**SHORT PROBLEM**
Copy the data exactly; pictures stay out of the copy.

**GIVEN INFORMATION**

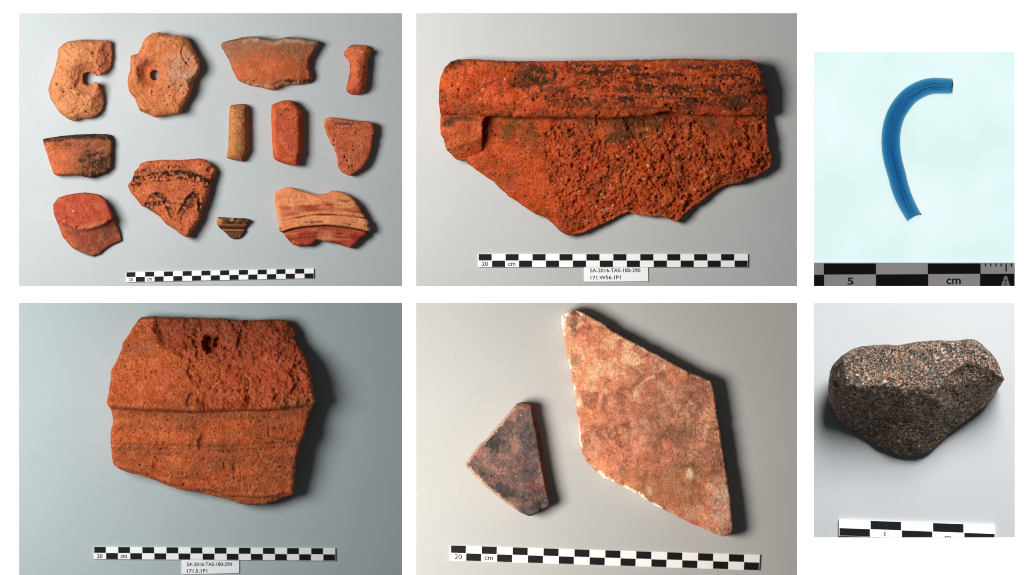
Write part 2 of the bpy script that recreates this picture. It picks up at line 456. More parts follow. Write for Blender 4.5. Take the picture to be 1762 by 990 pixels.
# short bar of the stone, its lower edge flush with the edge of the sheet
scale_bar(6, [(1443.4, 894.0), (1711.8, 903.4), (1712.2, 932.5), (1443.6, 921.5)], 5, 'short five part scale bar below the granite stone', [('5', 0.285, 0.93, 3.6, 8), ('cm', 0.672, 1.0, 12.5, 6.5)], first_black=False, clip=924.7, split=0.53, th=5)
# the bar on the light table, cut flush with the panel
def big_bar():
    k = 3; cx, cy = 1573, 473; th = 4.0
    root = empty('scale_bar', cx, cy); tag(root, 'grey and black scale bar with arrow across the bottom of the light table', 'scale bar', 'photographic scale bars')
    L, R, T, B = 1400.2, 1745.8, 452.2, 492.8
    v, f = prism([(L, T), (R, T), (R, B), (L, B)], 0, th, cx, cy); mesh_obj('strip', v, f, MAT['white'], k, root)
    sp = lambda x: 473.0 - (x - 1400) * (1.8 / 346)
    xs = [L + 0.2, 1417.3, 1507.2, 1596.2, 1687.2, R - 0.2]; xb = [L + 0.2, 1418, 1507, 1597, 1686, R - 0.2]
    t2, b2 = T + 1.4, B - 0.3
    for i in range(5):
        if i % 2: pp = [(xs[i], t2), (xs[i + 1], t2), (xs[i + 1], sp(xs[i + 1])), (xs[i], sp(xs[i]))]
        else: pp = [(xb[i], sp(xb[i])), (xb[i + 1], sp(xb[i + 1])), (xb[i + 1], b2), (xb[i], b2)]
        v, f = prism(pp, th + 0.02, th + 0.14, cx, cy); mesh_obj('black_square', v, f, MAT['black'], k, root)
    for x, h in ((1695.5, 5.2), (1704.5, 5.2), (1713.5, 5.2), (1722.3, 5.2), (1730.9, 14), (1740.2, 5.6)):
        v, f = prism([(x - 1.2, t2), (x + 1.2, t2), (x + 1.2, t2 + h), (x - 1.2, t2 + h)], th + 0.02, th + 0.14, cx, cy); mesh_obj('tick', v, f, MAT['black'], k, root)
    v, f = prism([(1728.6, 475.2), (1732.2, 475.2), (1737.8, b2 - 0.2), (1722.2, b2 - 0.2)], th + 0.16, th + 0.24, cx, cy); ar = mesh_obj('arrow_mark', v, f, MAT['grey_print'], k, root)
    v, f = prism([(1730, 480), (1732.2, 484.6), (1727.8, 484.6)], th + 0.26, th + 0.32, cx, cy); mesh_obj('arrow_tip', v, f, MAT['black'], k, ar)
    v, f = prism([(1729.2, 487), (1730.8, 487), (1730.8, 490.6), (1729.2, 490.6)], th + 0.26, th + 0.32, cx, cy); mesh_obj('arrow_stem', v, f, MAT['black'], k, ar)
    lettering('5', 1458, 490.3, 10.8, 12.4, 0, th + 0.25, MAT['black'], k, root, cx, cy)
    lettering('cm', 1628, 489.6, 25, 10.2, 0, th + 0.25, MAT['black'], k, root, cx, cy)
big_bar()

# printed cards
def card(k, poly, lines, label):
    cx = sum(p[0] for p in poly) / 4; cy = sum(p[1] for p in poly) / 4
    root = empty('label_card', cx, cy); tag(root, label, 'card', 'printed cards')
    v, f = prism(poly, 0, 2.2, cx, cy, 0.2); mesh_obj('card_stock', v, f, MAT['card'], k, root)
    for (s, x, y, w, h, a) in lines: lettering(s, x, y, w, h, a, 2.35, MAT['ink'], k, root, cx, cy)
card(2, [(1004.8, 460.4), (1115.2, 460.4), (1115.6, 484.4), (1005.2, 485.0)], [('SA-2016-TAS-180-290', 1015.2, 469.2, 86.8, 6.9, 0.3), ('171.W56.1P1', 1016, 481.6, 52, 6.9, 0.8)], 'white printed card tucked under the scale bar of the roof tile')
card(4, [(312.6, 963.6), (411.8, 964.9), (411.8, 986.2), (312.4, 988.4)], [('SA-2016-TAS-180-290', 321.6, 974.4, 77.6, 6.5, 0.2), ('171.5.1P1', 321.8, 985.9, 35, 6.3, 0.3)], 'white printed card tucked under the scale bar of the terracotta fragment')

# ------------------------------------------------------------------ ceramics: materials
TERRA = ceramic('fired_clay', dark=0.28, light=0.06, var=0.22, bump=0.6)
TERRA2 = ceramic('porous_fired_clay', dark=0.42, light=0.05, var=0.25, bump=0.85, cell=4.2, off=31)
TERRA3 = ceramic('smooth_fired_clay', dark=0.18, light=0.05, var=0.18, bump=0.4, off=57)
COARSE = ceramic('coarse_tile_clay', dark=0.42, light=0.12, var=0.30, bump=1.0, dcol=(0.035, 0.012, 0.008), lcol=(0.55, 0.36, 0.24), cell=4.0, off=11)
COARSE2 = ceramic('gritty_red_clay', dark=0.36, light=0.07, var=0.28, bump=0.95, dcol=(0.05, 0.016, 0.01), cell=3.6, off=83)
MARBLE = ceramic('weathered_marble', dark=0.20, light=0.08, var=0.32, bump=0.45, dcol=(0.09, 0.05, 0.035), lcol=(0.55, 0.35, 0.25), cell=3.4, off=19)

Z1 = lambda p: Z(30, 20, 4.830, p)
Z2 = lambda p: Z(360, 20, 4.830, p)
Z3 = lambda p: Z(30, 215, 4.2105, p)
Z4 = lambda p: Z(205, 260, 4.2125, p)
Z5 = lambda p: Z(370, 165, 5.4215, p)
Z6 = lambda p: Z(440, 305, 5.2118, p)

# --- broken ring whorl
A_poly = Z1([(430,248),(530,238),(640,240),(755,243),(780,262),(790,330),(782,430),(765,480),(722,522),(690,546),(652,534),(622,508),(590,500),(560,515),(545,560),(555,605),(600,617),(636,594),(662,578),(690,632),(712,690),(722,760),(705,820),(665,870),(620,890),(540,895),(480,912),(430,895),(370,855),(320,795),(275,720),(258,650),(285,575),(310,490),(335,390),(345,310),(385,270)])
def hA(x, y, d):
    r = np.hypot(x - 155, y - 136)
    z = 15 + 21 * rnd(np.where(r < 26, d + 20 * sm(26, 16, r), d), 20, 1.8)
    z = z * (0.62 + 0.38 * sm(8, 34, r)) + 2.5 * fbm(x, y, 12, 3, 2) * sm(45, 20, r)
    e = 38 - (x - (168 - (y - 74) * 0.06)) * 0.95; m = y < 132
    z = np.where(m, np.minimum(z, np.maximum(e, 7)), z)
    e2 = 38 - (x - xon(y, [(168, 145), (160, 165), (152, 205)])) * 1.15
    z = np.where(y > 143, np.minimum(z, np.maximum(e2, 6)), z)
    z = z + fbm(x, y, 22, 4, 3) * 2.2 + fbm(x, y, 5, 3, 9, 0.6) * 1.3 + 2.6 * facets(x, y, 26, 401)
    z = z - 5 * pits(x, y, 15, 0.42, 1.2, 2.6, 21)
    return z
def cA(x, y, d, z):
    c = mix(C(186,112,72), C(198,128,84), sm(175, 95, x) * 0.8 + 0.25 * fbm(x, y, 30, 3, 4))
    c = mix(c, C(172,98,64), sm(34, 12, np.hypot(x - 143, y - 132)) * 0.8)
    c = mix(c, C(196,112,76), sm(164, 172, x))
    return mix(c, C(60,30,20), pits(x, y, 15, 0.42, 1.0, 2.2, 21) * 0.6) * np.array([1.0, 1.02, 1.18])  # shade inside the pores painted as dark colour
o = solid('spindle_whorl', A_poly, hA, cA, TERRA, 1, s=1.4, seed=11, rag=0.7)
tag(o, 'broken tan clay ring with a notch opening to the right', 'clay whorl')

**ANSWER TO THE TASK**
Write part 2 of the bpy script that recreates this picture. It picks up at line 456. More parts follow. Write for Blender 4.5. Take the picture to be 1762 by 990 pixels.
# short bar of the stone, its lower edge flush with the edge of the sheet
scale_bar(6, [(1443.4, 894.0), (1711.8, 903.4), (1712.2, 932.5), (1443.6, 921.5)], 5, 'short five part scale bar below the granite stone', [('5', 0.285, 0.93, 3.6, 8), ('cm', 0.672, 1.0, 12.5, 6.5)], first_black=False, clip=924.7, split=0.53, th=5)
# the bar on the light table, cut flush with the panel
def big_bar():
    k = 3; cx, cy = 1573, 473; th = 4.0
    root = empty('scale_bar', cx, cy); tag(root, 'grey and black scale bar with arrow across the bottom of the light table', 'scale bar', 'photographic scale bars')
    L, R, T, B = 1400.2, 1745.8, 452.2, 492.8
    v, f = prism([(L, T), (R, T), (R, B), (L, B)], 0, th, cx, cy); mesh_obj('strip', v, f, MAT['white'], k, root)
    sp = lambda x: 473.0 - (x - 1400) * (1.8 / 346)
    xs = [L + 0.2, 1417.3, 1507.2, 1596.2, 1687.2, R - 0.2]; xb = [L + 0.2, 1418, 1507, 1597, 1686, R - 0.2]
    t2, b2 = T + 1.4, B - 0.3
    for i in range(5):
        if i % 2: pp = [(xs[i], t2), (xs[i + 1], t2), (xs[i + 1], sp(xs[i + 1])), (xs[i], sp(xs[i]))]
        else: pp = [(xb[i], sp(xb[i])), (xb[i + 1], sp(xb[i + 1])), (xb[i + 1], b2), (xb[i], b2)]
        v, f = prism(pp, th + 0.02, th + 0.14, cx, cy); mesh_obj('black_square', v, f, MAT['black'], k, root)
    for x, h in ((1695.5, 5.2), (1704.5, 5.2), (1713.5, 5.2), (1722.3, 5.2), (1730.9, 14), (1740.2, 5.6)):
        v, f = prism([(x - 1.2, t2), (x + 1.2, t2), (x + 1.2, t2 + h), (x - 1.2, t2 + h)], th + 0.02, th + 0.14, cx, cy); mesh_obj('tick', v, f, MAT['black'], k, root)
    v, f = prism([(1728.6, 475.2), (1732.2, 475.2), (1737.8, b2 - 0.2), (1722.2, b2 - 0.2)], th + 0.16, th + 0.24, cx, cy); ar = mesh_obj('arrow_mark', v, f, MAT['grey_print'], k, root)
    v, f = prism([(1730, 480), (1732.2, 484.6), (1727.8, 484.6)], th + 0.26, th + 0.32, cx, cy); mesh_obj('arrow_tip', v, f, MAT['black'], k, ar)
    v, f = prism([(1729.2, 487), (1730.8, 487), (1730.8, 490.6), (1729.2, 490.6)], th + 0.26, th + 0.32, cx, cy); mesh_obj('arrow_stem', v, f, MAT['black'], k, ar)
    lettering('5', 1458, 490.3, 10.8, 12.4, 0, th + 0.25, MAT['black'], k, root, cx, cy)
    lettering('cm', 1628, 489.6, 25, 10.2, 0, th + 0.25, MAT['black'], k, root, cx, cy)
big_bar()

# printed cards
def card(k, poly, lines, label):
    cx = sum(p[0] for p in poly) / 4; cy = sum(p[1] for p in poly) / 4
    root = empty('label_card', cx, cy); tag(root, label, 'card', 'printed cards')
    v, f = prism(poly, 0, 2.2, cx, cy, 0.2); mesh_obj('card_stock', v, f, MAT['card'], k, root)
    for (s, x, y, w, h, a) in lines: lettering(s, x, y, w, h, a, 2.35, MAT['ink'], k, root, cx, cy)
card(2, [(1004.8, 460.4), (1115.2, 460.4), (1115.6, 484.4), (1005.2, 485.0)], [('SA-2016-TAS-180-290', 1015.2, 469.2, 86.8, 6.9, 0.3), ('171.W56.1P1', 1016, 481.6, 52, 6.9, 0.8)], 'white printed card tucked under the scale bar of the roof tile')
card(4, [(312.6, 963.6), (411.8, 964.9), (411.8, 986.2), (312.4, 988.4)], [('SA-2016-TAS-180-290', 321.6, 974.4, 77.6, 6.5, 0.2), ('171.5.1P1', 321.8, 985.9, 35, 6.3, 0.3)], 'white printed card tucked under the scale bar of the terracotta fragment')

# ------------------------------------------------------------------ ceramics: materials
TERRA = ceramic('fired_clay', dark=0.28, light=0.06, var=0.22, bump=0.6)
TERRA2 = ceramic('porous_fired_clay', dark=0.42, light=0.05, var=0.25, bump=0.85, cell=4.2, off=31)
TERRA3 = ceramic('smooth_fired_clay', dark=0.18, light=0.05, var=0.18, bump=0.4, off=57)
COARSE = ceramic('coarse_tile_clay', dark=0.42, light=0.12, var=0.30, bump=1.0, dcol=(0.035, 0.012, 0.008), lcol=(0.55, 0.36, 0.24), cell=4.0, off=11)
COARSE2 = ceramic('gritty_red_clay', dark=0.36, light=0.07, var=0.28, bump=0.95, dcol=(0.05, 0.016, 0.01), cell=3.6, off=83)
MARBLE = ceramic('weathered_marble', dark=0.20, light=0.08, var=0.32, bump=0.45, dcol=(0.09, 0.05, 0.035), lcol=(0.55, 0.35, 0.25), cell=3.4, off=19)

Z1 = lambda p: Z(30, 20, 4.830, p)
Z2 = lambda p: Z(360, 20, 4.830, p)
Z3 = lambda p: Z(30, 215, 4.2105, p)
Z4 = lambda p: Z(205, 260, 4.2125, p)
Z5 = lambda p: Z(370, 165, 5.4215, p)
Z6 = lambda p: Z(440, 305, 5.2118, p)

# --- broken ring whorl
A_poly = Z1([(430,248),(530,238),(640,240),(755,243),(780,262),(790,330),(782,430),(765,480),(722,522),(690,546),(652,534),(622,508),(590,500),(560,515),(545,560),(555,605),(600,617),(636,594),(662,578),(690,632),(712,690),(722,760),(705,820),(665,870),(620,890),(540,895),(480,912),(430,895),(370,855),(320,795),(275,720),(258,650),(285,575),(310,490),(335,390),(345,310),(385,270)])
def hA(x, y, d):
    r = np.hypot(x - 155, y - 136)
    z = 15 + 21 * rnd(np.where(r < 26, d + 20 * sm(26, 16, r), d), 20, 1.8)
    z = z * (0.62 + 0.38 * sm(8, 34, r)) + 2.5 * fbm(x, y, 12, 3, 2) * sm(45, 20, r)
    e = 38 - (x - (168 - (y - 74) * 0.06)) * 0.95; m = y < 132
    z = np.where(m, np.minimum(z, np.maximum(e, 7)), z)
    e2 = 38 - (x - xon(y, [(168, 145), (160, 165), (152, 205)])) * 1.15
    z = np.where(y > 143, np.minimum(z, np.maximum(e2, 6)), z)
    z = z + fbm(x, y, 22, 4, 3) * 2.2 + fbm(x, y, 5, 3, 9, 0.6) * 1.3 + 2.6 * facets(x, y, 26, 401)
    z = z - 5 * pits(x, y, 15, 0.42, 1.2, 2.6, 21)
    return z
def cA(x, y, d, z):
    c = mix(C(186,112,72), C(198,128,84), sm(175, 95, x) * 0.8 + 0.25 * fbm(x, y, 30, 3, 4))
    c = mix(c, C(172,98,64), sm(34, 12, np.hypot(x - 143, y - 132)) * 0.8)
    c = mix(c, C(196,112,76), sm(164, 172, x))
    return mix(c, C(60,30,20), pits(x, y, 15, 0.42, 1.0, 2.2, 21) * 0.6) * np.array([1.0, 1.02, 1.18])  # shade inside the pores painted as dark colour
o = solid('spindle_whorl', A_poly, hA, cA, TERRA, 1, s=1.4, seed=11, rag=0.7)
tag(o, 'broken tan clay ring with a notch opening to the right', 'clay whorl')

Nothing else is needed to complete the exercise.